Liminal.
If you don't know the meaning of that word now, you will by the time you finish the book. It's the book's theme and the word is peppered throughout.
Liminal is when someone or something is neither one thing nor the other; its status is ambiguous. Say you're literally halfway out the door and you realise you've forgotten your keys. You freeze, one foot outside, one inside, your body straddling the threshold. You are neither in the house not outside it. You belong to both the public world and the private at exactly the same time. That's liminal.
Fraser suggests he is liminal. He belongs two mutually exclusive worlds. He belongs to the CofE yet is so highly critical of it that he has struggled to reconcile himself with its actions. He is of Jewish origin, married a Jewish Israeli and is raising their boys in both faiths. He quotes Disraeli's response when asked by Queen Victoria where he stood. Disraeli replied that he was the page between the Old Testament and the Gospels.

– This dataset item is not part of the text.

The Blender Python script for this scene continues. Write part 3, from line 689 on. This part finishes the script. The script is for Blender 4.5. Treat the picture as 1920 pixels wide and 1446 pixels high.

And it's not just Disraeli who sits between worlds. Fraser finds a sect of practicing Jews in the first few centuries AD who believed Christ was the Messiah. Somewhat awkwardly we call them Jewish Christians.
Fraser finds his religious home there: on the page between Old and New Testaments, with the Jewish Christians. Between. Belonging to both worlds and neither. Ambiguous.
This is a touching, thoughtful memoir from a practiced raconteur. It's got something to please everyone: a personal trauma, theology, an underdog overcoming, some four letter words, Christian history, a ghost story, a love story, political drama, a travelogue to the River Jordan, you name it, it's in there.
I have a small hesitation though. Just how truly liminal is Giles Fraser really? How between the systems is he really? I'm not sure he's got one foot over the threshold at all. I'm not even sure he's close to the threshold.
Educated at a private boy's boarding school with a Phd from Oxford, he is a canon in the CofE. When he lost the bun fight with the Dean of St Paul's Cathedral and resigned, he was then offered the position of Bishop of Edinburgh and was asked – by the Archbishop himself – to apply for the job as Bishop of Liverpool. Have to say whenever I've quit in my job with such acrimony that friends and colleagues don't speak to me, my boss's boss doesn't get me a promotion.
When chased by the press (after again creating a drama by tweeting it out), he phoned up his friend who just happened to be the editor at the Guardian so his side of the story would get out first. He brags that he married into the Israeli equivalent of the Kennedy's. He hangs out with the Chief Rabbi (as one does). And so on.
How is he on the edge of anything? Or between anything? How is his position in any way ambiguous? Because he sounds pretty flipping embedded in the top echelon to me. I have met American nuns who stood between two armies one of which was backed by their own government and their own church, and recited the Lord's Prayer: Our Father and Mother who art in Heaven, hallowed be thy names. Now that's liminal.
The Liberation Theology priests in Latin America who physically and theologically aligned themselves with the poor against the Catholic hierarchy were not offered promotions, a column in a national newspaper, and regular broadcasting on the BBC. Instead, they were denied the priest's ability to minister mass to their flocks, told to stop publishing and publicly chastised. That was the price they paid for being on the edge of their religion, both out and in, unable to leave yet unable to silently accept what their Church is doing.
Apparently the Anglican church is gentler than the Catholic. If you're Anglican, that's reassuring. If you're Catholic, you're not surprised.
But Fraser's success then makes him Gramsci's organic intellectual– not liminal as much as an integral part of the system reinforcing the status quo. He grants the system a patina of dissent, which actually strengthens it, for which in turn it then rewards him, while he rewards himself for his outsider status.
If you're a Christian, that's reassuring. And if you're not, you're not surprised.